Report only the number of lines in the records that contain the word "Blender".

[Entries with scene source code]

· · · ·

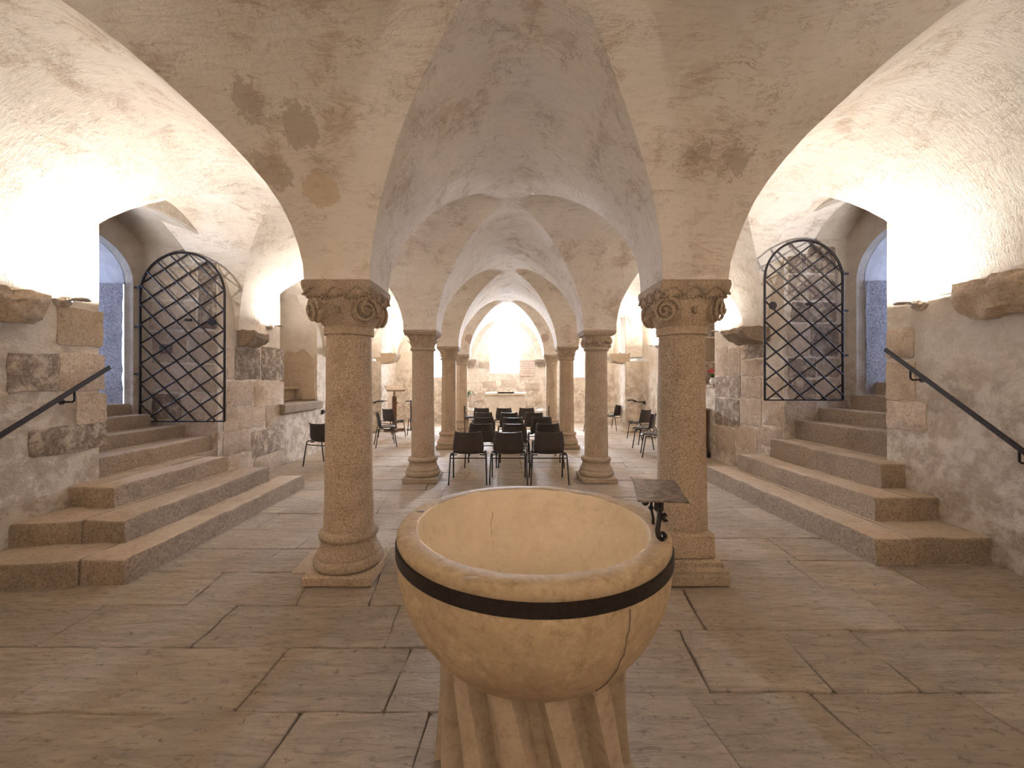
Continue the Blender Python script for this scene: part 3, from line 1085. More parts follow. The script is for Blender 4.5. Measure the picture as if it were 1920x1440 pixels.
def column(ix, iy, label, style, base='attic'):
    X, Y = CX[ix], CY[iy]
    root = empty('stone_column', (X, Y, 0), 0, label, 'column', 'columns of the crypt')
    # base
    if base == 'attic':
        bm = bmesh.new()
        vs = add_box(bm, (0, 0, 0.04), (0.53, 0.53, 0.08), 0.012)
        bmesh.ops.subdivide_edges(bm, edges=[e for e in bm.edges if e.calc_length() > 0.3], cuts=6, use_grid_fill=True)
        for v in bm.verts: v.co += Vector((nz(v.co, 12), nz(v.co, 12, 3), nz(v.co, 12, 7) * 0.4)) * 0.012
        for v in bm.verts: v.co.z = max(v.co.z, 0.001)
        fin('plinth', bm, M['carved'], root, 40)
        bm = bmesh.new()
        pr = [(0.23, 0.075), (0.255, 0.085), (0.268, 0.11), (0.266, 0.14), (0.25, 0.162), (0.243, 0.168), (0.247, 0.18), (0.24, 0.195), (0.224, 0.215), (0.213, 0.25), (0.207, 0.285), (0.209, 0.295), (0.224, 0.305), (0.229, 0.325), (0.222, 0.35), (0.205, 0.362), (0.19, 0.37)]
        add_lathe(bm, pr, 40, wob=0.004, seed=iy)
        fin('base', bm, M['carved'], root, 45)
        zb = 0.365
    else:
        bm = bmesh.new()
        add_box(bm, (0, 0, 0.045), (0.52, 0.52, 0.09), 0.012)
        fin('plinth', bm, M['carved'], root, 40)
        bm = bmesh.new()
        add_lathe(bm, [(0.25, 0.085), (0.252, 0.115), (0.235, 0.13), (0.225, 0.135), (0.222, 0.165), (0.20, 0.18)], 40, [1] * 6, wob=0.004)
        fin('moulding', bm, M['carved'], root, 40)
        bm = bmesh.new()
        add_box(bm, (0, 0, 0.275), (0.365, 0.40, 0.20), 0.018)
        bmesh.ops.subdivide_edges(bm, edges=[e for e in bm.edges if e.calc_length() > 0.12], cuts=4, use_grid_fill=True)
        for v in bm.verts: v.co += Vector((nz(v.co, 9), nz(v.co, 9, 3), 0)) * 0.010
        fin('base', bm, M['carved'], root, 40)
        zb = 0.37
    # shaft
    neck = 1.96 if style == 'volute' else 2.02
    bm = bmesh.new()
    r0, r1 = (0.190, 0.172) if style == 'volute' else (0.178, 0.163)
    n = 8 if style == 'octagon' else 40
    rows = 14
    if style == 'octagon':
        prs = [(0.185, zb), (0.176, zb + 0.05)] + [(0.176 - 0.008 * k / rows, zb + 0.05 + (neck - zb - 0.05) * k / rows) for k in range(1, rows + 1)]
        add_lathe(bm, prs, 8)
        bmesh.ops.rotate(bm, cent=(0, 0, 0), matrix=Matrix.Rotation(PI / 8, 3, 'Z'), verts=bm.verts)
        fin('shaft', bm, M['granite'], root, 20)
    else:
        prs = [(r0 + (r1 - r0) * k / rows, zb + (neck - zb) * k / rows) for k in range(rows + 1)]
        if style == 'volute':
            prs += [(r1, neck - 0.001)]
        add_lathe(bm, prs, n, wob=0.006, seed=ix * 3 + iy)
        fin('shaft', bm, M['granite'], root, 60)
    # capital
    cap = empty('capital', (0, 0, 0))
    cap.parent = root
    if style == 'volute':
        bm = bmesh.new()
        pr = [(0.178, 1.90), (0.19, 1.905), (0.192, 1.955), (0.186, 1.965), (0.20, 1.985), (0.212, 2.03), (0.226, 2.09), (0.232, 2.15), (0.232, 2.185)]
        sq = [0, 0, 0, 0, 0.15, 0.35, 0.6, 0.8, 0.9]
        add_lathe(bm, pr, 48, sq, wob=0.004)
        fin('bell', bm, M['carved'], cap, 45)
        bm = bmesh.new()
        pr = [(0.20, 2.165), (0.238, 2.175), (0.252, 2.195), (0.256, 2.215), (0.262, 2.235), (0.266, 2.262), (0.264, 2.292), (0.255, 2.300)]
        sq = [0.9] + [0.93] * 7
        rg = add_lathe(bm, pr, 72, sq, wob=0.006, seed=5)
        # scalloped lower edge like the carved waves of the slab
        for i, ring in enumerate(rg[:5]):
            for k, v in enumerate(ring):
                a = 2 * PI * k / 72
                v.co.z += 0.012 * math.sin(a * 12) * (1 - i / 5)
                v.co.xy *= 1 + 0.02 * math.sin(a * 12 + 1.0) * (1 - i / 5)
        fin('abacus', bm, M['carved'], cap, 50)
        # fringe of short grooved teeth and wavy bands
        bm = bmesh.new()
        for q in range(4):
            R = Matrix.Rotation(q * PI / 2, 4, 'Z')
            for k in range(17):
                u = -0.225 + 0.45 * k / 16
                hgt = 0.030 + 0.010 * math.sin(k * 1.9)
                r_ = bmesh.ops.create_icosphere(bm, subdivisions=1, radius=1)
                bmesh.ops.scale(bm, vec=(0.0105, 0.016, hgt * 0.62), verts=r_['verts'])
                bmesh.ops.translate(bm, vec=(u, -0.236, 2.176 + 0.010 * math.sin(k * 0.9)), verts=r_['verts'])
                bmesh.ops.transform(bm, matrix=R, verts=r_['verts'])
            for ww in range(3):
                u0 = -0.24 + 0.16 * ww
                pts = [(u0 + 0.16 * t / 8, -0.258, 2.205 + 0.05 * math.sin(PI * min(1, t / 8 * 1.1)) - 0.012) for t in range(9)]
                nb = len(bm.verts)
                add_tube(bm, pts, 0.010, 6)
                bm.verts.ensure_lookup_table()
                bmesh.ops.transform(bm, matrix=R, verts=bm.verts[nb:])
        fin('carved_fringe', bm, M['carved'], cap, 60)
        for q in range(4):
            a = PI / 4 + q * PI / 2
            o = bpy.data.objects.new('volute', VOL)
            COL.objects.link(o)
            o.parent = cap
            o.location = (0.268 * math.cos(a), 0.268 * math.sin(a), 2.078)
            d = Vector((math.cos(a), math.sin(a), -0.12)).normalized()
            o.rotation_euler = d.to_track_quat('Z', 'Y').to_euler()
        ring_of(cap, 'knob', HEAD, 4, 0.215, 2.085, 0.1, 0, 0.62)
    else:
        aw = 0.235 if iy == 1 else 0.25
        bm = bmesh.new()
        add_lathe(bm, [(0.17, neck - 0.03), (0.188, neck - 0.02), (0.195, neck), (0.188, neck + 0.018), (0.172, neck + 0.022)], 36)
        fin('astragal', bm, M['carved'], cap, 50)
        bm = bmesh.new()
        z0 = neck + 0.015
        pr = [(0.168, z0), (0.170, z0 + 0.05), (0.180, z0 + 0.11), (0.195, z0 + 0.16), (0.212, 2.235)]
        add_lathe(bm, pr, 40, [0, 0.1, 0.3, 0.6, 0.85], wob=0.003)
        fin('bell', bm, M['carved'], cap, 45)
        bm = bmesh.new()
        add_lathe(bm, [(aw - 0.03, 2.218), (aw - 0.012, 2.226), (aw - 0.010, 2.248), (aw, 2.255), (aw, 2.292), (aw - 0.006, 2.30)], 40, [0.97] * 6, wob=0.004, seed=2)
        fin('abacus', bm, M['carved'], cap, 40)
        if style == 'heads':
            ring_of(cap, 'carved_head', HEAD, 4, 0.20, 2.155, 0.0, PI / 4, 1.15, 0.0)
            ring_of(cap, 'carved_head', HEAD, 4, 0.178, 2.09, 0.0, 0.0, 0.8)
            ring_of(cap, 'leaf', LEAF, 8, 0.165, z0, 0.0, PI / 8, 0.8)
        else:
            ring_of(cap, 'leaf', LEAF, 8, 0.172, z0, 0.0, 0, 1.0)
            ring_of(cap, 'leaf', LEAF, 8, 0.188, z0 + 0.10, 0.12, PI / 8, 0.95, 0.25)
    return root


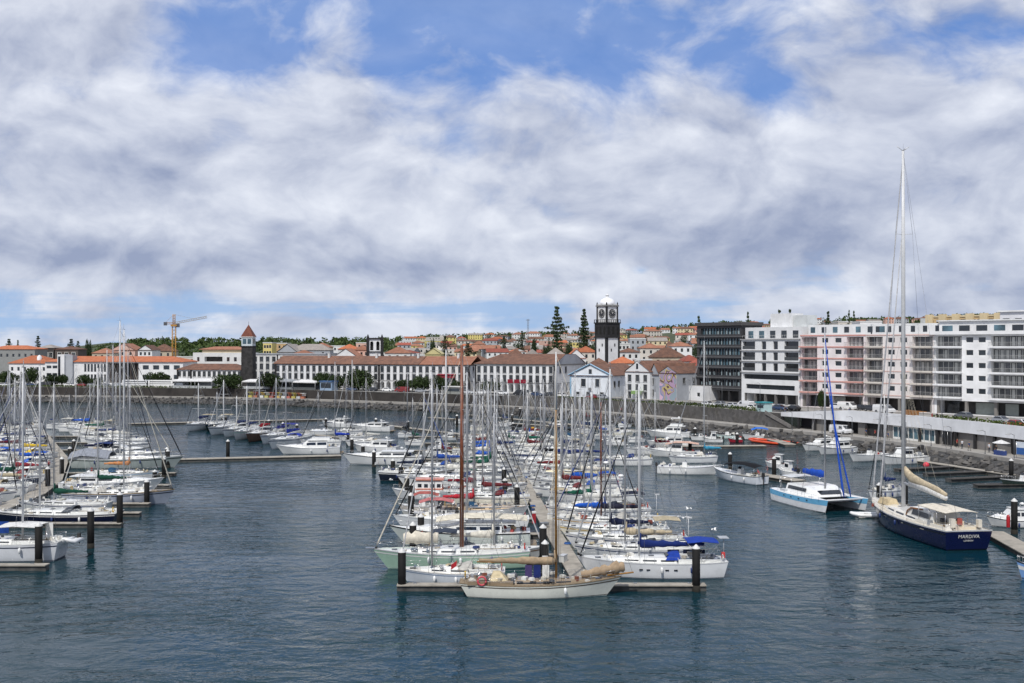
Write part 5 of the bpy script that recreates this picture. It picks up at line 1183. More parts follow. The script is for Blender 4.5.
# ------------------------------------------------------------------ people
def person_mesh(pose, hair, shirt, trou):
    J = {'pelvis': (0, 0, .93), 'chest': (0, 0, 1.28), 'neck': (0, 0, 1.48), 'head': (.015, 0, 1.60), 'crown': (.02, 0, 1.72)}
    st = {'stand': (.02, -.02), 'walk': (.26, -.24)}[pose]
    for s, n in ((1, 'l'), (-1, 'r')):
        f = st[0] if s > 0 else st[1]
        J['hip' + n] = (0, s * .09, .90); J['knee' + n] = (f * .45 + .03, s * .10, .50); J['ank' + n] = (f, s * .10, .09 if f >= 0 else .13); J['toe' + n] = (f + .17, s * .11, .04)
        J['sh' + n] = (0, s * .18, 1.42); J['el' + n] = (-f * .4 - .03, s * .24, 1.14); J['wr' + n] = (-f * .5 + .08, s * .24, .90); J['hand' + n] = (-f * .55 + .11, s * .23, .80)
    names = list(J); E = [('pelvis', 'chest'), ('chest', 'neck'), ('neck', 'head'), ('head', 'crown')]
    for n in 'lr': E += [('pelvis', 'hip' + n), ('hip' + n, 'knee' + n), ('knee' + n, 'ank' + n), ('ank' + n, 'toe' + n), ('chest', 'sh' + n), ('sh' + n, 'el' + n), ('el' + n, 'wr' + n), ('wr' + n, 'hand' + n)]
    rad = {'pelvis': .13, 'chest': .14, 'neck': .055, 'head': .095, 'crown': .07, 'hip': .10, 'knee': .06, 'ank': .045, 'toe': .04, 'sh': .065, 'el': .045, 'wr': .032, 'hand': .04}
    me = bpy.data.meshes.new('tmp'); me.from_pydata([J[k_] for k_ in names], [(names.index(a), names.index(b_)) for a, b_ in E], []); o = bpy.data.objects.new('tmp', me); COL.objects.link(o)
    o.modifiers.new('s', 'SKIN'); sv = me.skin_vertices[0].data
    for i, k_ in enumerate(names): r = rad.get(k_, rad.get(k_[:-1], .05)); sv[i].radius = (r, r)
    sv[0].use_root = True; m2 = o.modifiers.new('u', 'SUBSURF'); m2.levels = 1; m2.render_levels = 1
    bpy.context.view_layer.update(); dg = bpy.context.evaluated_depsgraph_get(); out = bpy.data.meshes.new_from_object(o.evaluated_get(dg)); bpy.data.objects.remove(o)
    out.name = 'person'; out.materials.clear()
    for m_ in (mat('skin_tone', hexc('b98a6c'), .6), plain(shirt, .9), plain(trou, .9), plain(hair, .9), RUB): out.materials.append(m_)
    for pl in out.polygons:
        c_ = pl.center; pl.use_smooth = True
        pl.material_index = 3 if c_.z > 1.64 or (c_.z > 1.52 and c_.x < -.02) else (0 if c_.z > 1.47 or (abs(c_.y) > .17 and c_.z < 1.16 and c_.z > .7) else (1 if c_.z > .95 else (2 if c_.z > .11 else 4)))
    return out
PM = [person_mesh('stand', '2a1d14', 'c9ccd2', '2b3442'), person_mesh('walk', '4a3524', '2d3f66', '6d6a60'), person_mesh('walk', '1d1712', '8c2f2f', '24272c'), person_mesh('stand', '6d5540', '23262b', '4c5a72')]
pd = ['person in pale top and navy trousers', 'person in blue top and beige trousers', 'person in red top and black trousers', 'person in black top and blue jeans']
def person(k_, p, z, rot, where):
    o = link('person', PM[k_], None); o.location = (p.x, p.y, z); o.rotation_euler = (0, 0, rot); tag(o, f'{pd[k_]} {where}', 'person')
for i, (px, off, z, w_) in enumerate([(962, 11.2, PROM, 'beside the black banners'), (969, 9.6, PROM, 'before the grey wall left of the parasol'), (957, 11.8, PROM, 'close to the right black banner'), (996, 10.0, PROM, 'beside the blue market table'), (989, 11.4, PROM, 'near the grey wall close to the parasol'),
        (866, 11, PROM, 'standing under the terrace front, left one'), (875, 11.2, PROM, 'standing under the terrace front, right one'), (785, 14.8, TOWN + .15, 'by the head of the quay stair'), (843, 14.6, 6.1, 'leaning at the white terrace edge, left one'), (849, 14.6, 6.1, 'leaning at the white terrace edge, right one'),
        (932, 18, 6.1, 'right of the timber hoarding'), (937, 20, 6.1, 'walking before the flats near the hoarding'), (1006, 18, 6.1, 'behind the hedge left of the red car'), (888, 9.5, PROM, 'on the lower promenade near the glazed shops'), (621, 11, PROM, 'alone on the lower promenade in the centre')]):
    p, an = ql_px(px, off, 0); person(i % 4, p, z + .003, an + (0 if i % 3 else math.pi), w_)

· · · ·

The output
2